Only rare players seemed to play on into their forties. Skills erode. Many weary of the travel and time away from home. Some developed talents aside from playing and parlay them into an alternate form of both endeavor and income. If some were truthful they would tell you they never really liked playing championship golf. It was a way to earn an income.

Only the great players like Nicklaus and Trevino kept going and playing major championship winning golf into their forties.

In 2006 Geoff Ogilvy became the second Australian to win the U.S Open when he was the last man standing at brutal Winged Foot in New York.  

He arrives at Oakmont this week as a thirty-nine year old but rather than seeming old as Graham had done in 1985 he still looks a vibrant player capable of more good golf. 

His results this year have been poor if the standards he set a decade ago are the measure but at Muirfield Village a couple of weeks ago there were signs of good golf and only a clumsy final day six at the par 3, 12th stopped him from a high finish.

Ogilvy won big events in the second half of the 2000s including The World Match Play twice, two Tournament of Champions, the WGC tournament at Doral and the 2010 Australian Open. His game was a mix of power, highlighted by an uncommon ability to hit those towering long irons so important in championship play, and a fine, bold touch around the greens. And, he played the game well.

Sure, he could be fiery and some (most of whom remember him as an occasionally petulant schoolboy) thought his temperament not ideal for a game best played with equanimity and a measure of nonchalance.

With age came maturity and he is considered by many to be one of the professional games most articulate spokesmen but he is at the age when a combination of missed cuts and mid-field finishes aren’t enough to justify time away from his family, three growing children and Australia.

So many Australians who go to the United States stay there. Some marry Americans. Others see the opportunities post-golf more interesting or lucrative. They can live well in America, probably for less money than it takes to live the same life in Australia. Jason Day is never coming back. Nor is Aaron Baddeley. John Senden probably will. Graham settled in America, as did Bruce Devlin and Bruce Crampton, two early pioneers in America. For Greg Norman it’s much easier to become and maintain a global brand in America than it is in Queensland.

Peter Thomson took an entirely different route and wondered aloud how others could so easily forsake their homeland. There was never a time when Thomson couldn’t have named the Australian Cricket team, the Davis Cup team or who was playing in the centre for Carlton. Ogilvy is the same.

There should be no reason he cannot play competitive golf in the American tour for a few years yet. His swing always had a beautiful rhythm and the backswing was always a full length, something Thomson preached as being a key to longevity.
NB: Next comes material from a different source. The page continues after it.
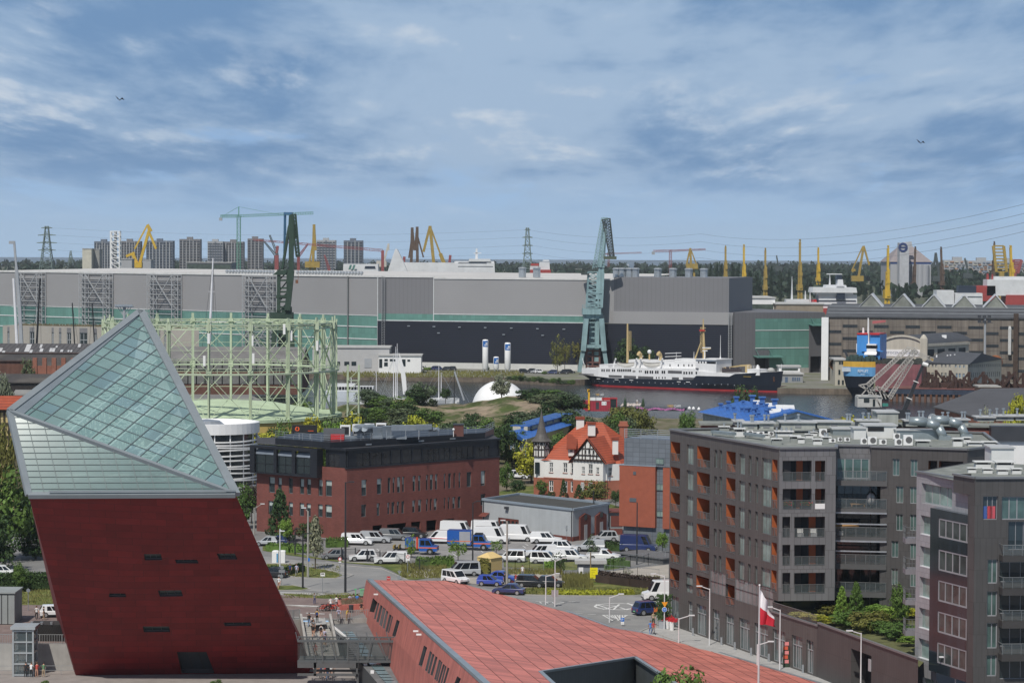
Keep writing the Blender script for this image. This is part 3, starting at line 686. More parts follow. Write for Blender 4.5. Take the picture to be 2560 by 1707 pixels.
c2=xy('N',724,600,c1 .y+.9);c3=xy('N',728,600,c1 .y+5.2);c4=xy('N',1022,600,c1 .y+4.6);c5=xy('N',1030,600,c1 .y+3.2);c6=xy('N',1862,350,c1 .y-.5);c7=c6+V(5,6,0)
FWL,BWL,CWL=Wall(c1,c2),Wall(c3,c4),Wall(c5,c6)
win_,log_=[],[]
for(a,b,c,d),n,kd in(((133,168,173,283),6,'w'),((296,198,312,302),5,'s'),((325,200,341,306),5,'s'),((442,222,477,342),5,'w'),((497,232,513,345),5,'s'),((537,240,553,350),5,'s'),((575,248,630,370),5,'w'),((40,152,95,270),6,'L'),((195,180,270,308),6,'L'),((367,208,421,335),6,'L'),((636,255,667,385),5,'L')):
 r=LW.rect('I',a,b,c,d)
 for k in rg(n):(log_ if kd=='L' else win_).append((r[0],r[1],r[2]-k*HF,r[3]-k*HF,kd))
mez=LW.rect('I',418,1010,640,1150);mez2=LW.rect('I',272,985,362,1075)
mez=(mez[0],LW.uz('I',640,1100)[0],5.75,8.55);mez2=(mez2[0],mez2[1],5.75,8.7)
shops=[LW.rect('I',*q)for q in((32,1095,86,1238),(140,1130,166,1272),(190,1145,248,1305),(285,1175,325,1330),(360,1195,410,1358),(440,1218,503,1392),(530,1260,610,1420),(638,1285,712,1448),(750,1320,812,1485),(836,1345,877,1510))]
shops=[(a,b,.15,3.9)for a,b,c,d in shops]
allr=[q[:4]for q in win_+log_]+[mez,mez2]+shops
_=MB();uend=LW.L
hl(_,LW,0,uc,ZB,ZT,[q for q in allr if q[3]>ZB],.3);hl(_,LW,0,uend,0,ZPOD+.4,[q for q in allr if q[2]<ZPOD],.3)
hl(_,LW,0,LW.uz('I',640,1100)[0]+.3,ZPOD+.4,ZB,allr,.3)
apt_uv=LW.t;_.bd('street_facade',CLAD,apt,uv=apt_uv)
for q in win_:wi(apt,LW,q[:4],[GLASSG if q[4]=='s' else GLASSL,WFR],.28,1 if q[4]=='s' else 3,1,.05)
def lg(w,r,depth,orange='L',rail=1.05,frame=True):
 a,b,c,d=r;_=MB()
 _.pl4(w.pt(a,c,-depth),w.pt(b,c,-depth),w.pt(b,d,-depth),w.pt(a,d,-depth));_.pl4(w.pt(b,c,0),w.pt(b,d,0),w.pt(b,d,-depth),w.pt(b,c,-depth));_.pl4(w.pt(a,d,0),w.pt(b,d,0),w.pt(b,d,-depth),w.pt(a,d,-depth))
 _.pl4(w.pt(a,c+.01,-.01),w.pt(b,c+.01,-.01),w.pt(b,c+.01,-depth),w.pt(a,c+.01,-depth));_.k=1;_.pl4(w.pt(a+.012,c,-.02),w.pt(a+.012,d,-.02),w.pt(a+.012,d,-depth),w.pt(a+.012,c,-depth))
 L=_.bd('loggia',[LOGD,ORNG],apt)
 for x in(a+.04,b-.04):_.wx4(w,x-.025,x+.025,c,c+rail,-.08,-.03)
 _.wx4(w,a,b,c+rail,c+rail+.05,-.09,-.02);_.wx4(w,a,b,c+.05,c+.1,-.09,-.02)
 n=max(2,int((b-a)/.9))
 for i in rg(1,n):x=a+(b-a)*i/n;_.wx4(w,x-.02,x+.02,c,c+rail,-.08,-.03)
 _.k=1;_.pl4(w.pt(a+.03,c+.1,-.055),w.pt(b-.03,c+.1,-.055),w.pt(b-.03,c+rail,-.055),w.pt(a+.03,c+rail,-.055));_.bd('balustrade',[RAILM,RGLASS],L)
 return L
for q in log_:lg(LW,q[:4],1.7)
for q in shops:wi(apt,LW,q,[gl4('shop_glass',(.1,.125,.125),.07,var=.5,scale=.3),M('shop_frame',(.3,.31,.32),.4)],.28,max(2,int((q[1]-q[0])/1.1)),1,.07,name='shop_window')
for q in shops[1:]:
 a,b,c,d=q;_=MB();_.wx4(LW,a,b,2.75,2.85,-.25,-.17);m=(a+b)/2
 for x in(m-.5,m+.5):_.wx4(LW,x-.04,x+.04,.15,2.75,-.245,-.165)
 _.bd('shop_door',M('shop_frame',(.3,.31,.32)),apt)
for q in(mez,mez2):wi(apt,LW,q,[gl4('mezzanine_glass',(.16,.19,.195),.06,var=.4,scale=.25),WFR],.1,int((q[1]-q[0])/1.2)+1,1,.05,name='mezzanine_window')
fr=[]
for k in rg(5):
 y=242*k
 fr+=[FWL.rect('N',265,385+y,515,565+y),FWL.rect('N',545,385+y,633,565+y)]if k<2 else[FWL.rect('N',262,385+y,330,565+y),FWL.rect('N',365,385+y,630,565+y)]
_=MB();hl(_,FWL,0,FWL.L,ZB,ZT,fr,.3);w=Wall(c2,c3);_.pl4(c2+V(0,0,2),c3+V(0,0,2),c3+V(0,0,ZT),c2+V(0,0,ZT));_.bd('front_facade',CLADL,apt,uv=FWL.t)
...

In some part it will come down to how much he wants to play. Having made thirty million dollars in prize-money in America alone, he presumably has all the money he is likely to need. He can work in an established golf course design business doing something he both has a talent for and fulfills him. He would unquestionably make a significant contribution to any television network broadcasting golf.

The unknown of course is if you emptied his bank account tomorrow and forced him to go back to being the very hungry and driven rookie pro he was in 2000 would be play with a greater intensity and urgency?